Pertumbuhan ekonomi pada paruh kedua tahun ini berisiko melambat, dan hal itu bakal mulai tampak di triwulan III. Pertumbuhan kinerja ekspor yang lambat, di bawah pertumbuhan impor menjadi salah satu faktor penyebab perlambatan. Konsumsi domestik dan investasi jadi andalan.
Deputi Gubernur Bank Indonesia (BI) Dody Budi Waluyo memperkirakan pertumbuhan ekonomi triwulan III akan lebih rendah dari pertumbuhan ekonomi triwulan II yang sebesar 5,27%. Tekanan pertumbuhan terjadi lantaran net ekspor yang masih melambat.
"Proyeksi net export melambat. Kenaikan impor meski sudah turun tapi masih di atas kenaikan ekspor," kata dia kepada Katadata.co.id, Jumat (28/9). Net ekspor juga tercatat turun pada triwulan II lalu. Ketika itu, faktor penyebabnya, impor yang tumbuh tinggi.
Menurut dia, motor penggerak pertumbuhan masih dari sisi konsumsi domestik dan investasi. Secara khusus, pertumbuhan investasi sejalan dengan tingginya kegiatan usaha, baik dari pemerintah maupun swasta.
Di sisi lain, Menteri Koordinator Bidang Perekonomian Darmin Nasution tak memungkiri faktor kenaikan suku bunga acuan bakal memengaruhi kegiatan ekonomi di dalam negeri. Sebab, kenaikan suku bunga acuan bakal membuat bunga perbankan lebih tinggi. “Apakah (kenaikan bunga acuan) akan memengaruhi ekonomi?

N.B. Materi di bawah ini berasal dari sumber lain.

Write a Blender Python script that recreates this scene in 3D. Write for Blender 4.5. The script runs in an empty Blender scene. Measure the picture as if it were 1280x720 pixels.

Ada juga pengaruhnya,” kata dia.
Namun, Darmin menyatakan pemerintah telah menyiapkan beberapa kebijakan, di antaranya insentif pajak, buat menjaga pertumbuhan investasi bisnis. Saat ini, pemerintah tengah mengkaji ulang insentif libur pajak (tax holiday) dan mini tax holiday.
(Baca juga: Temui Investor di AS, Menko Luhut: Ekonomi Indonesia Kuat)
Direktur Pelayanan Fasilitas BKPM Endang Supriyadi sempat mengatakan adanya rencana perluasan sektor yang bisa mendapatkan tax holiday, dari saat ini terbatas pada 17 industri pionir. "Rencananya (akan diperluas) ke semua sektor, termasuk jasa yang tentunya memiliki aset yang besar yang memenuhi kriteria tertentu,” kata dia, beberapa waktu lalu.
Namun, Direktur Riset Center of Reform on Economics (Core) Indonesia Pieter Abdullah Redjalam melihat pertumbuhan investasi tetap berisiko melambat. Penyebab utamanya, pelaksanaan sistem perizinan terintegrasi secara elektronik atau Online Single Submission (OSS) yang tidak lancar.
Menurut dia, perizinan bisnis yang terhambat berdampak lanjut terhadap investasi. “Investasi yang melambat berdampak negatif terhadap pertumbuhan,” kata dia.